Exercise prompt
What follows is a listing; restate every line of it word for word.

Data extract
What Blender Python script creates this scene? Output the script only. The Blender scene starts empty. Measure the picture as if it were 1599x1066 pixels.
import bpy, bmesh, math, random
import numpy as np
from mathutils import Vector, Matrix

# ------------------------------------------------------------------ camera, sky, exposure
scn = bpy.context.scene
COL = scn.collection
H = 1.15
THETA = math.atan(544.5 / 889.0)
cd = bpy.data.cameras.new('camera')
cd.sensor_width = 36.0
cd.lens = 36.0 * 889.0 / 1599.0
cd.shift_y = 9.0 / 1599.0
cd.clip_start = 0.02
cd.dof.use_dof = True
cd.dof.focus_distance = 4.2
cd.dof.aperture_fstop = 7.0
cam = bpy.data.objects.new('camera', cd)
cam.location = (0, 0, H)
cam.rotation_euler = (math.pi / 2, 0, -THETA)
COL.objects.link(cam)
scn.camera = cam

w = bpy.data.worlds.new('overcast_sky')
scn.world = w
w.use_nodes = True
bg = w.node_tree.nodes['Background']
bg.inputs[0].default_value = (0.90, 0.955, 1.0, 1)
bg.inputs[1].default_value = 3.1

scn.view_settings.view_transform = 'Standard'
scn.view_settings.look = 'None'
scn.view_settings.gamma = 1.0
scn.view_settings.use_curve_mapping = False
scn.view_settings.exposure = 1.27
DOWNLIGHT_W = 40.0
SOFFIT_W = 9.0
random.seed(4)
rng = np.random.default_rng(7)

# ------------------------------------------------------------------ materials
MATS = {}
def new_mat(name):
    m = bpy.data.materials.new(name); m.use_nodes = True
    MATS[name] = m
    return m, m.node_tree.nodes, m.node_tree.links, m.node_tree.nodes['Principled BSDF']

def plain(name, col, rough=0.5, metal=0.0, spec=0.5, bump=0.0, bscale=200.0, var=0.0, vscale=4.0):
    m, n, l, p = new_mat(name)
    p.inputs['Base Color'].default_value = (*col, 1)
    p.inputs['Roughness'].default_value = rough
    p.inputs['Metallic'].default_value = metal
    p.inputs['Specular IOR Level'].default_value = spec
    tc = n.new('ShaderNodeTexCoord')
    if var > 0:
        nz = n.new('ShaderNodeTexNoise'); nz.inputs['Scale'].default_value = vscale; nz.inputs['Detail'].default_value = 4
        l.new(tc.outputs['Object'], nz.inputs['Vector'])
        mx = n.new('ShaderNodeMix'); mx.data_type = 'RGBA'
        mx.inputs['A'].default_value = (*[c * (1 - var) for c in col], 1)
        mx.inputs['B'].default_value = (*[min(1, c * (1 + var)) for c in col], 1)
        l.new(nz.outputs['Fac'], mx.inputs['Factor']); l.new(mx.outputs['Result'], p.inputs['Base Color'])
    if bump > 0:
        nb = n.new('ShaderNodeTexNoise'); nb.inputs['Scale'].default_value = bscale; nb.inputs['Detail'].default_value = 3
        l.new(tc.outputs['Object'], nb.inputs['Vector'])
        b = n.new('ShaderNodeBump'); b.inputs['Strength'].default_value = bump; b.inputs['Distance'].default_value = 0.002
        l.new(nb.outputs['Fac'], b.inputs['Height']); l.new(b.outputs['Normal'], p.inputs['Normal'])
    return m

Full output
What Blender Python script creates this scene? Output the script only. The Blender scene starts empty. Measure the picture as if it were 1599x1066 pixels.
import bpy, bmesh, math, random
import numpy as np
from mathutils import Vector, Matrix

# ------------------------------------------------------------------ camera, sky, exposure
scn = bpy.context.scene
COL = scn.collection
H = 1.15
THETA = math.atan(544.5 / 889.0)
cd = bpy.data.cameras.new('camera')
cd.sensor_width = 36.0
cd.lens = 36.0 * 889.0 / 1599.0
cd.shift_y = 9.0 / 1599.0
cd.clip_start = 0.02
cd.dof.use_dof = True
cd.dof.focus_distance = 4.2
cd.dof.aperture_fstop = 7.0
cam = bpy.data.objects.new('camera', cd)
cam.location = (0, 0, H)
cam.rotation_euler = (math.pi / 2, 0, -THETA)
COL.objects.link(cam)
scn.camera = cam

w = bpy.data.worlds.new('overcast_sky')
scn.world = w
w.use_nodes = True
bg = w.node_tree.nodes['Background']
bg.inputs[0].default_value = (0.90, 0.955, 1.0, 1)
bg.inputs[1].default_value = 3.1

scn.view_settings.view_transform = 'Standard'
scn.view_settings.look = 'None'
scn.view_settings.gamma = 1.0
scn.view_settings.use_curve_mapping = False
scn.view_settings.exposure = 1.27
DOWNLIGHT_W = 40.0
SOFFIT_W = 9.0
random.seed(4)
rng = np.random.default_rng(7)

# ------------------------------------------------------------------ materials
MATS = {}
def new_mat(name):
    m = bpy.data.materials.new(name); m.use_nodes = True
    MATS[name] = m
    return m, m.node_tree.nodes, m.node_tree.links, m.node_tree.nodes['Principled BSDF']

def plain(name, col, rough=0.5, metal=0.0, spec=0.5, bump=0.0, bscale=200.0, var=0.0, vscale=4.0):
    m, n, l, p = new_mat(name)
    p.inputs['Base Color'].default_value = (*col, 1)
    p.inputs['Roughness'].default_value = rough
    p.inputs['Metallic'].default_value = metal
    p.inputs['Specular IOR Level'].default_value = spec
    tc = n.new('ShaderNodeTexCoord')
    if var > 0:
        nz = n.new('ShaderNodeTexNoise'); nz.inputs['Scale'].default_value = vscale; nz.inputs['Detail'].default_value = 4
        l.new(tc.outputs['Object'], nz.inputs['Vector'])
        mx = n.new('ShaderNodeMix'); mx.data_type = 'RGBA'
        mx.inputs['A'].default_value = (*[c * (1 - var) for c in col], 1)
        mx.inputs['B'].default_value = (*[min(1, c * (1 + var)) for c in col], 1)
        l.new(nz.outputs['Fac'], mx.inputs['Factor']); l.new(mx.outputs['Result'], p.inputs['Base Color'])
    if bump > 0:
        nb = n.new('ShaderNodeTexNoise'); nb.inputs['Scale'].default_value = bscale; nb.inputs['Detail'].default_value = 3
        l.new(tc.outputs['Object'], nb.inputs['Vector'])
        b = n.new('ShaderNodeBump'); b.inputs['Strength'].default_value = bump; b.inputs['Distance'].default_value = 0.002
        l.new(nb.outputs['Fac'], b.inputs['Height']); l.new(b.outputs['Normal'], p.inputs['Normal'])
    return m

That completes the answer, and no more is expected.